GE’s biopharma portfolio includes process chromatography hardware and consumables, cell culture media, and single-use bioreactors. The business, like others within Danaher’s life sciences segment, will operate as a stand-alone company.

GE had spent more than a decade building up its bioprocessing portfolio with acquisitions that include the single-use bioreactor expert Wave Biotech in 2007 and the separations technology firm Whatman in 2008.

Its customers include drug companies and academic centers as well as third-party drug ingredient makers such as the Swiss firm Lonza and the Chinese nucleic acid expert RiboBio.

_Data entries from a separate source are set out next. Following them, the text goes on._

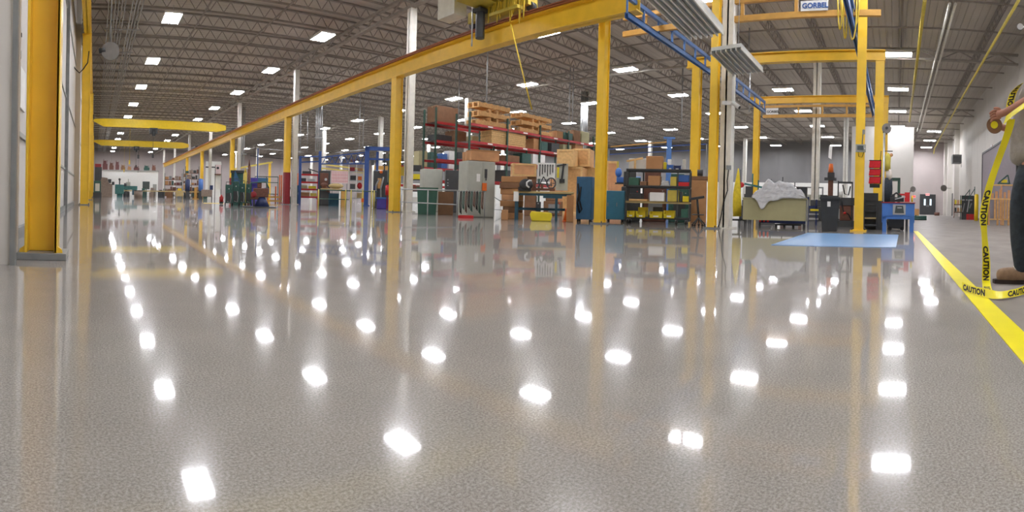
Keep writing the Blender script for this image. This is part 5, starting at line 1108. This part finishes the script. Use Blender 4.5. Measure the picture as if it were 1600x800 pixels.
def far_rack(label, x, d_, w_, h, lv, seed, short):
    t = px('storage_rack', label, 'rack', x, d_, group='crowded far racks')
    for q in (-w_/2, w_/2-.8): t.p('post', 'rack_green', ('b', q, q+.8, 0, 8, 0, h))
    rd = random.Random(seed)
    for l in range(lv):
        z = 2+l*(h-4)/lv; t.p('shelf', 'brown_metal', ('b', -w_/2, w_/2, 0, 8, z, z+.8))
        x_ = -w_/2+1
        while x_ < w_/2-3:
            ww = rd.uniform(2.5, 6); hh = rd.uniform(2, (h-4)/lv*.75)
            tag(shapes(MB(t.k), [('b', x_, min(x_+ww, w_/2-1), .4, 6, 0, hh)]).build('stored_part', rd.choice(['cardboard', 'cardboard_dark', 'white_steel', 'dull_red', 'machine_green', 'tan_bucket', 'grey_steel', 'charcoal', 'brown_metal']), None, tuple(t.loc+Vector((0, 0, (z+.81)*t.k))), t.rz),
                'item on level %s, %s slot from the left, %s' % (('one', 'two', 'three', 'four', 'five', 'six')[l], ('first',)[0] if x_ < -w_/2+2 else ORD[int((x_+w_/2)//3.2)], short), 'stored part', 'stored parts on the '+label)
            x_ += ww+.6
far_rack('crowded rack right of the white office box', 270, 54, 28, 38, 4, 1, 'rack right of the white office')
far_rack('crowded rack with dark red goods beyond the blue barrel', 299, 50, 22, 50, 5, 2, 'rack beyond the blue barrel')
far_rack('tall rack seen between the far yellow columns', 292, 60, 14, 44, 4, 9, 'rack between far yellow columns')
for i, (x, h) in enumerate(((292.5, 20), (313, 21))):
    t = px('plastic_barrel', ('left', 'right')[i]+' upright blue barrel on a stand in the far left bay', 'barrel', x, 44, group='blue barrels'); t.p('barrel', 'blue_bright' if i else 'prussian', ('c', 0, 0, 13, 12+h-3, 3.6), ('s', 0, 0, 12+h-3, 3.6, 1, 1, .6)); t.p('stand', 'dark_steel', ('b', -3, 3, -2, 2, 0, 13))
one('orange_barrier', 'orange board between the two blue barrels', 'barrier', 'orange_beam', 305, [('b', -2, 2, 0, 2, 0, 18), ('b', -5, 5, -1, 3, 0, 1)], d=45)
t = px('pallet_truck', 'tan box with a yellow lid on legs in the far left bay', 'cart', 280, 40); t.p('box', 'bench_top', ('b', -6, 6, 0, 8, 5, 14)); t.p('lid', 'yellow_bright', ('b', -3, 3, 0, 6, 14, 17))
for x in (-5, 4): t.p('leg', 'bench_top', ('b', x, x+1.2, 0, 7, 0, 5))
t = px('grey_bench', 'grey covered machine beside the notice board', 'machine', 323, 40); t.p('body', 'tan_bucket', ('b', -9, 8, 0, 10, 5, 16), bevel=.03); t.p('leg', 'dark_steel', ('b', -9, -7.6, 0, 8, 0, 5)); t.p('leg', 'dark_steel', ('b', 6.6, 8, 0, 8, 0, 5)); t.p('blue_part', 'prussian', ('b', 4, 9, 2, 8, 16, 23))
# far wall details left of centre
t = px('wall_unit', 'pale wall cabinet block on the far wall behind the notice board', 'cabinet', 330, 70); t.p('body', 'white_paint', ('b', -10, 14, 0, 6, 0, 56)); t.p('top_strip', 'dark_steel', ('b', -10, 14, -.5, 0, 46, 48))
t = px('wall_board', 'grey blue panel on the far wall between the red-footed columns', 'panel', 410, 60); t.p('panel', 'steel_blue', ('b', -8, 8, 0, 2, 26, 33)); t.p('post', 'grey_steel', ('b', -7, -6, 0, 2, 0, 26)); t.p('post', 'grey_steel', ('b', 6, 7, 0, 2, 0, 26))
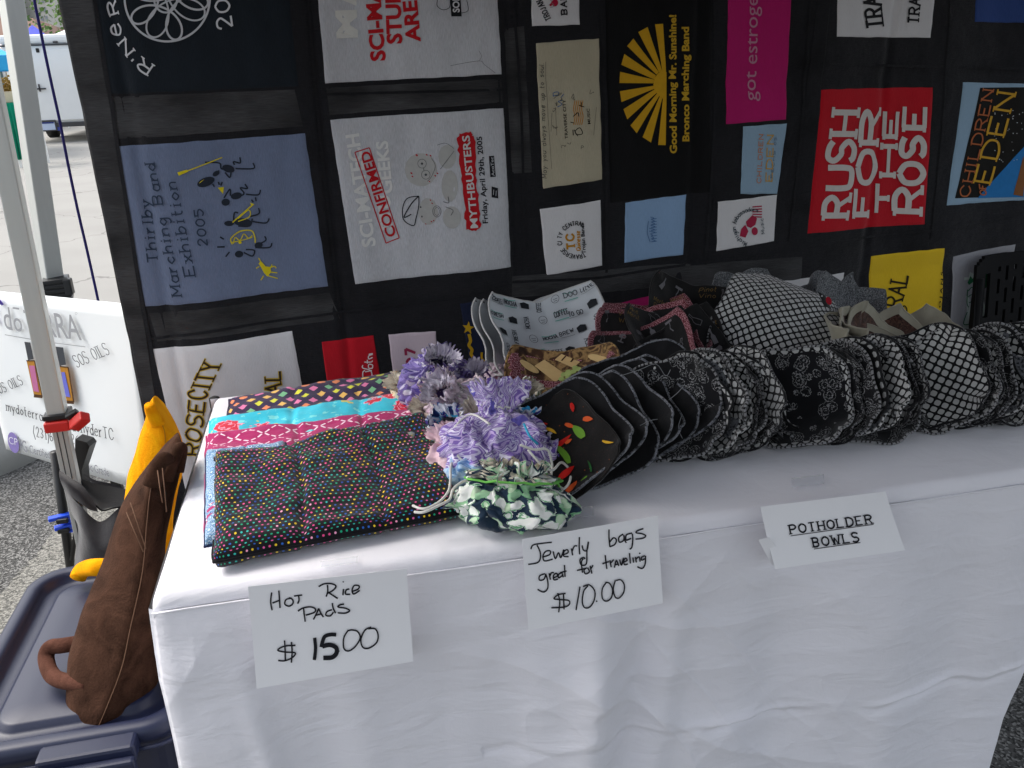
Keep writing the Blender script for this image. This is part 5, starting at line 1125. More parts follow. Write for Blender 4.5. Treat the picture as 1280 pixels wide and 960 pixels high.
pad([(256, 668), (545, 600), (527, 512), (258, 546)], ZT+.012, ZT+.026, .024, M['magenta_cross_cotton'], 'magenta rice pad with white stitched crosses', 3, (.4, .7))
pad([(256, 684), (370, 655), (357, 554), (258, 568)], ZT+.008, ZT+.036, .026, M['blue_paisley'], 'blue and white print rice pad peeping from under the dotted pad', 4, (.5,), piping=INK('1c2c50'))
pad([(267, 703), (581, 641), (532, 521), (268, 572)], ZT+.001, ZT+.042, .036, M['dot_cotton'], 'black rice pad with rainbow dots on top of the stack', 5, (.35, .68), dip=.012, piping=INK('0a0a10'))
# a stray white tie lying on the dotted pad
# ---------------------------------------------------------------- drawstring jewellery bags
def bag(cpx, z, R, axis, hgt, mat, lining, label, seed, cords=(), ruffle=.8, flat=.75, neck=.34, pleats=15, spin=0, body=1.0):
    R *= 1.34; hgt *= 1.2; ruffle *= .56; neck *= .85; c = onZ(*cpx, z); t = empty('drawstring_bag', (c.x, c.y, ZT), label, 'drawstring bag', 'pile of small drawstring jewellery bags')
    ax = Vector(axis).normalized(); s1 = ax.orthogonal().normalized(); s1 = Vector((ax.y, -ax.x, 0)).normalized() if abs(ax.z) < .95 else Vector((1, 0, 0)); s1 = (s1-ax*s1.dot(ax)).normalized(); s2 = ax.cross(s1)
    prof = [(0, 0), (.02, .35), (.08, .72), (.2, .95), (.35, 1.0), (.5, .9), (.62, .68), (.70, .46), (.75, neck), (.79, neck+.04), (.86, ruffle*.78), (.94, ruffle), (1.0, ruffle*1.06)]
    nu, nv = 120, 44; vs, uv, fs = [], [], []; ins = []
    def pr(k):
        for a, b in zip(prof[:-1], prof[1:]):
            if k <= b[0]: f = (k-a[0])/(b[0]-a[0]); f = f*f*(3-2*f) if a[0] > .3 else f; return a[1]+(b[1]-a[1])*f
        return prof[-1][1]
    def pt(th, k, inner=0):
        r = pr(k)*R*body if k < .72 else pr(k)*R
        A = .03+.20*min(1, max(0, (k-.3)/.4))**1.3 if k < .8 else .13
        ph = pleats*th+1.6*sin(th*2+seed)+1.2*nz(cos(th)*2, sin(th)*2, seed)+(k*3 if k > .8 else 0)
        rg = (1-min(1, abs(nz(cos(th)*2.6, sin(th)*2.6, k*5+seed))*4))**2
        r *= 1+A*(.65*sin(ph*(1 if k < .78 else 1.5))+.35*sin(ph*1.9+seed)) + .10*rg*(k > .1) + (.12*nz(cos(th)*7, sin(th)*7, k*16+seed) if k > .8 else .05*nz(cos(th)*7, sin(th)*7, k*14+seed)) + .16*nz(cos(th)*1.5, sin(th)*1.5+k*3, seed+4)*(k < .7)
        h = (k-.4)*hgt + (R*.05*sin(ph*1.3+seed*2)*(k-.8)*5 if k > .8 else 0) + R*.06*nz(cos(th)*3, sin(th)*3, seed)
        r -= inner
        return c + s1*(r*cos(th+spin)) + s2*(r*sin(th+spin)*flat) + ax*h
    def crump(p): q = p+Vector((seed*1.7, 0, 0)); return p+noise.noise_vector(q*26)*R*.13+noise.noise_vector(q*62)*R*.085+noise.noise_vector(q*130)*R*.03
    for j in range(nv+1):
        k = j/nv
        for i in range(nu+1):
            th = 2*pi*i/nu; p = crump(pt(th, k)); p.z = max(p.z, ZT+.002); vs.append(p); uv.append((i/nu*R*8, k*hgt*2.2))
    for j in range(nv):
        for i in range(nu): a = j*(nu+1)+i; fs.append((a, a+1, a+nu+2, a+nu+1))
    obj('pouch', vs, fs, mat, t, uv)
    vs2, uv2, fs2 = [], [], []
    for j in range(13):
        k = 1-.26*j/12
        for i in range(nu+1):
            th = 2*pi*i/nu; p = crump(pt(th, k)) + (crump(pt(th, k, .002))-crump(pt(th, k))); vs2.append(p); uv2.append((i/nu*R*5, k*hgt))
    for j in range(12):
        for i in range(nu): a = j*(nu+1)+i; fs2.append((a, a+1, a+nu+2, a+nu+1))
    obj('ruffle_lining', vs2, fs2, lining, t, uv2)
    nk = [pt(2*pi*i/40, .755)+(pt(2*pi*i/40, .755)-(c+ax*(.355*hgt)))*.12 for i in range(40)]; tube('drawstring', nk, .0019, M['cord_white'] if not cords else cords[0][0], t, sides=6, closed=True)
    for cm_, pts in cords: tube('drawstring', [Vector((p.x, p.y, max(p.z, ZT+.002))) for p in [onZ(x, y, zz) for x, y, zz in pts]], .0021, cm_, t, sides=7, smoothn=6)
    return t
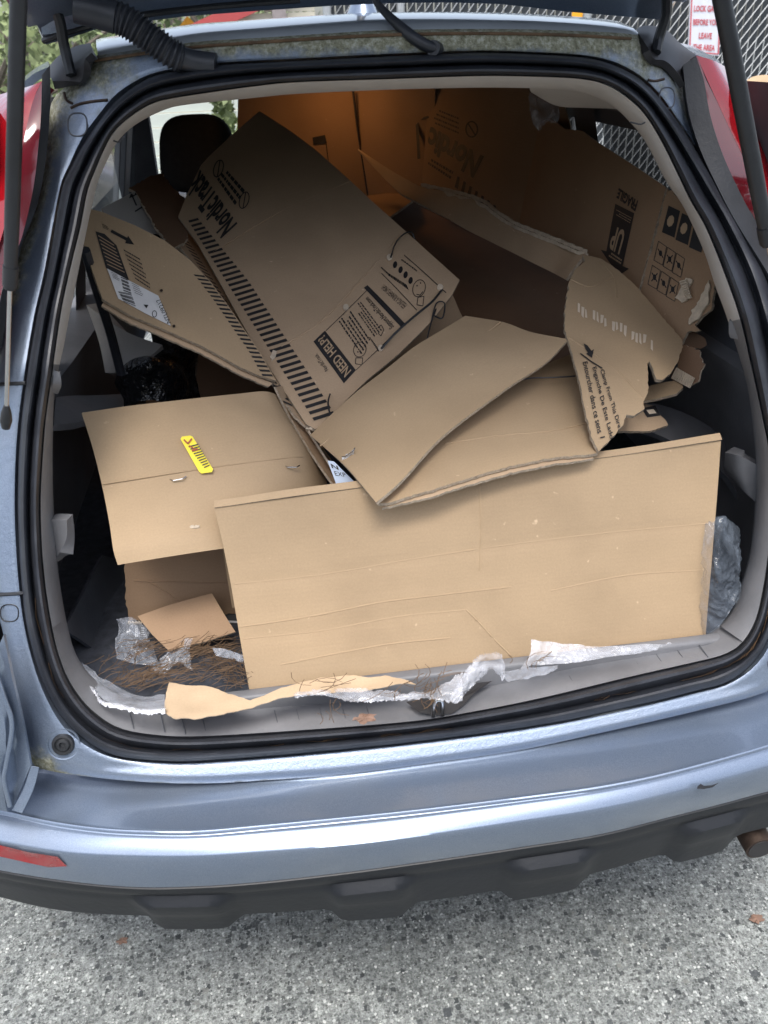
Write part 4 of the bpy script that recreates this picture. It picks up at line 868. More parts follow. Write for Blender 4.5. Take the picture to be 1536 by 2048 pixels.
# dark folded side of that carton with slanting bars
SDs = Surf([(545, 765, .56), (612, 852, .475), (350, 430, 1.06)], .001, 5, 11)
sheet('side_face', SDs, [(612, 852), (590, 832), (548, 768), (505, 730), (440, 620), (400, 545), (335, 462), (328, 440), (352, 425), (398, 482), (440, 560), (500, 668), (560, 765), (617, 846)], tD, 'card_grey', .004, .02, jg=.001)
f0_, f1_ = SDs.ab(580, 812), SDs.ab(345, 440); dd_ = f1_-f0_; Lf = np.linalg.norm(dd_); dd_ /= Lf; pn = np.array([-dd_[1], dd_[0]]); 
if (SDs.ab(540, 758)-f0_) @ pn < 0: pn = -pn
bars = []
for i in range(int(Lf/.0145)):
    a = f0_+dd_*(i*.0145); bars.append([a-pn*.006, a+dd_*.0065-pn*.006, a+dd_*(.0065+.004)+pn*.013, a+dd_*.004+pn*.013])
blk(SDs, bars, tD, 'ink', .0012, space='ab', step=0)
SDl = Surf([(400, 560, .86), (330, 440, 1.10), (470, 680, .66)], .001, 5, 12) if False else None
patch('lower_side', [[(352, 428, 1.08), (400, 510, .93), (450, 600, .78), (520, 700, .64), (560, 768, .56)], [(330, 455, 1.08), (372, 530, .93), (425, 620, .78), (490, 715, .64), (545, 772, .56)]], tD, 'card_grey', .003, 24, 4, warp=.001, seed=9)
SX = Surf([(330, 470, 1.06), (360, 435, 1.07), (420, 600, .82)], 0, 1, 1)
# underside of the carton end
SDu = Surf([(625, 862, .475), (905, 596, .80), (735, 762, .60)], .002, 5, 13)
patch('end_flap', [[(615, 858, .475), (655, 846, .50), (735, 757, .58), (800, 702, .65), (862, 642, .72), (906, 590, .79)], [(618, 870, .485), (665, 846, .53), (740, 775, .62), (805, 722, .69), (850, 690, .75), (930, 640, .82)], [(650, 900, .56), (700, 860, .62), (770, 810, .70), (830, 760, .76), (880, 720, .80), (960, 660, .86)]], tD, 'card_grey', .004, 30, 10, warp=.002, seed=10)
rip([(612, 858, .472), (632, 856, .475), (652, 848, .485)], tD, 21)
# --- E: leaning flap with shipping label
tE = card_box('label_box', tuple(py(330, 650, .5)), 'brown cardboard flap with a white shipping label, leaning at the far left')
SE = Surf([(182, 420, .70), (205, 600, .56), (548, 762, .545)], .002, 4, 14, bend=lambda a, b: 0)
sheet('face', SE, [(180, 418), (205, 424), (268, 450), (330, 482), (380, 520), (420, 562), (452, 606), (480, 648), (520, 705), (552, 762), (520, 752), (480, 735), (440, 712), (400, 690), (320, 655), (260, 630), (205, 598), (186, 545), (166, 482), (170, 440)], tE, 'card', .006, .02)
sheet('inner_ply', SE, [(205, 604), (260, 638), (320, 663), (400, 698), (480, 742), (540, 768), (549, 762), (480, 728), (400, 684), (320, 650), (260, 626), (210, 596)], tE, 'card_grey', .004, 0, jg=.001, off=-.010)
blk(SE, [[(191, 463), (209, 468), (233, 491), (258, 560), (236, 552), (212, 536)]], tE, 'ink')
for i in range(9): pass
blk(SE, [stroke(lerp((193+i*2.6, 470+i*8.2), (232+i*3, 494+i*7.6), .08), lerp((193+i*2.6, 470+i*8.2), (232+i*3, 494+i*7.6), .9), 1.6) for i in range(8)], tE, 'kraft_ink', .0018, step=0)
blk(SE, [stroke((222, 462), (255, 480), 6), [(250, 487), (268, 490), (256, 472)]]+dashes([(246, 497), (280, 517), (306, 585), (272, 562)], 7, 12, .35, .05, .14)+dashes([(203, 447), (216, 453), (219, 463), (206, 457)], 3, 4), tE, 'ink', .0012, step=0)
q0, q1 = SE.ab(548, 762), SE.ab(330, 470); dq = (q1-q0)/np.linalg.norm(q1-q0); Lq = np.linalg.norm(q1-q0); nq = SE.ab(300, 640)-q0; nq = nq-dq*(nq @ dq); nq /= np.linalg.norm(nq)
def edge_at(s_):   # distance from the chord to the flap's curved edge
    return .004+.030*math.sin(max(0, min(1, s_/Lq))*math.pi)*0
pe = [SE.ab(*p) for p in [(552, 762), (520, 705), (480, 648), (452, 606), (420, 562), (380, 520), (330, 482)]]
pe = linres(pe, int(sum(np.linalg.norm(pe[i+1]-pe[i]) for i in range(6))/.0092))
blk(SE, [[pe[i]+nq*.002, pe[i+1]*.45+pe[i]*.55+nq*.002, pe[i+1]*.45+pe[i]*.55+nq*.019+dq*.009, pe[i]+nq*.019+dq*.009] for i in range(1, int(len(pe)*.72))], tE, 'ink', space='ab', step=0)
sheet('shipping_label', SE, [(214, 538), (258, 562), (316, 593), (341, 653), (290, 628), (236, 598)], tE, 'white', .0005, .02, edge='white', off=.0022)
bc = []
for i in range(12):
    t = i/11; a = lerp((241, 556), (246, 582), t); b_ = lerp((255, 562), (262, 588), t); 
    if i % 3 != 1: bc.append(stroke(a, b_, 1.4))
    a = lerp((236, 585), (246, 604), t); b_ = lerp((262, 590), (271, 614), t)
    if i % 4 != 2: bc.append(stroke(a, b_, 1.0))
bc += dashes([(262, 566), (280, 576), (288, 598), (270, 590)], 5, 7, .3)+dashes([(222, 545), (236, 552), (240, 566), (226, 558)], 4, 8, .3)
bc += [[(286, 611), (296, 612), (292, 619)]]+ringpoly((308, 630), 5, 7, 1.3, 12)
blk(SE, bc, tE, 'ink', .0032, step=0)
text_on(SE, 'NTL09217', [(333, 650), (311, 604), (318, 598), (341, 647)], tE, 'ink', .0034)
for c_ in ((322, 583), (347, 654)): sheet('torn_spot', SE, circle(c_, 3, 3, 8), tE, 'rust', .001, 0, jg=.0006, off=.003)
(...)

As recently as Jan. 31, when it held a call with financial analysts, GE had planned to spin off its entire health-care business, a $20 billion-a-year operation that includes molecular resonance imaging, radiology consumables, and the business now being sold to Danaher. But the price Danaher is paying—about 17 times GE’s expected 2019 biopharma earnings—allows GE to suspend plans to sell the rest of the health-care operation, says GE CEO H. Lawrence Culp.

GE has struggled with slumping profits in recent years. Culp, who headed Danaher between 2001 and 2014, became GE’s CEO in September following the ouster of his predecessor. GE will retain “full flexibility“ regarding the fate of the remaining health-care business, he says.